A 'Jester' Viola in one of our tiny pots last spring

Jester minute
Viola 'Jester Mix' is another favourite for its interesting colour blend and endless supply of cheeky little faces.  Single plants in a variety of little pots look great dotted here and there, perfect for windowsills or tea tables, I also enjoy it massed and mixed with bulbs - practically anything, from alliums to fritillaries, looks good, this year it will be supporting Tulip 'Negrita' and quite a few others.
Cheery Viola 'Jester Mix' in Whichford's courtyard garden last April

One of the new (to me) varieties I am trying this year is Viola 'Tiger Eyes' - I have to say it looks promising. I have used it in the giant Orange Pots at the entrance, with Tulip 'Black Jewel' beneath it and some Scilla siberica to give a few little highlights of blue. We'll see.

Viola 'Tiger Eyes'

Do what I do or do what I say?
Here's a quick step-by-step series of pictures of a Parrot Tulip Pot I planted this week (one of a pair by the entrance path). I know that it is getting a bit late to be planting Narcissus and Iris bulbs but if they are still firm and not mouldy it is worth giving them a go in the hopes that the freezing weather will hold off long enough to allow them to establish. I end up having to take these risks every year simply because I can't plant 200 pots before November when I only work at the Pottery three days a week! Usually it works...

1. Pot filled to tulip planting-level with compost. The "underplanting" (surface plants) all have rootballs small enough to fit above the tulips so I can spread the tulip bulbs (16) evenly through the planting. This one is T. 'Yellow Spring Green'. A little compost then added to cushion the bulbs before more plants added. 

2. Carex 'Curly Whirly' and Salvia officinalis 'Icterina' added, plus another dose of compost to support them. Then two clumps of five Narcissus 'Little Witch' are nestled into the spaces, just above the tulips.

3. The pot is filled to an inch below the rim with compost and then small plants are added. Here we have Lamium maculatum 'Anne Greenway' and six Pansy 'Midnight Glow'. Then I make planting holes (a couple of inches deep) between these plants with a forefinger and gently push in bulbs of Iris 'Lady Beatrix Stanley'. Her Ladyship is only a few inches tall, so the bulbs are near the edge of the pot so that the flowers should not be hidden by other plants.
I wear surgical gloves because at this stage in the season my nails start to get sore from being full of compost! Latex gloves allow you to feel what you are doing so that there is less risk of damaging delicate bulbs or plant roots.

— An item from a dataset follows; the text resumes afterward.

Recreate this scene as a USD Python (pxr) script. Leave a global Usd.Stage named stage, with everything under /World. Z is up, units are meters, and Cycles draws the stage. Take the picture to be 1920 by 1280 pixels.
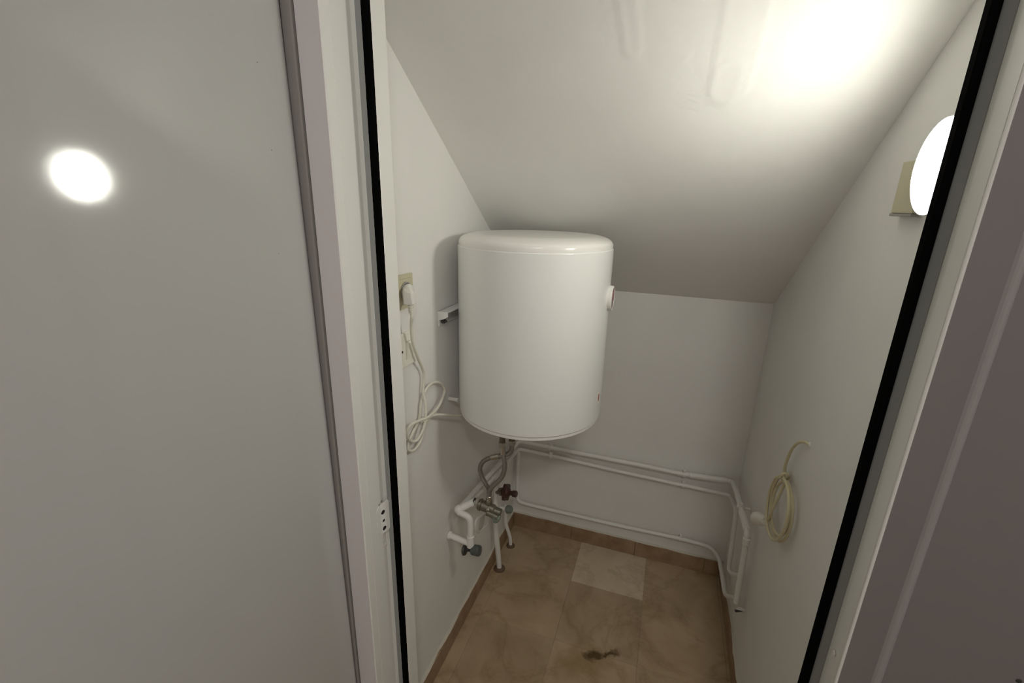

4. I give the pot a good shake and bang its bottom on the ground to settle the compost among the plants. Then more compost is added, making sure to fill between all the plants and top up evenly over the bulbs. Pot is given another shake. The compost now reaches to about 1cm/half an inch below the rim but will settle down when watered in so that the surface of the entire planting lies about 2cm/1inch below the rim. This leaves room for watering/rain to soak in without washing any compost out of the pot.

Now water in gently and evenly with a hose spray or a watering can with a rose fitted on the spout. Inspect the planting again to make sure the compost doesn't need topping up a bit more - you don't want to leave any root-balls or bulbs at all exposed.

Enjoy watching your winter plantings develop and don't forget to dead-head your violas!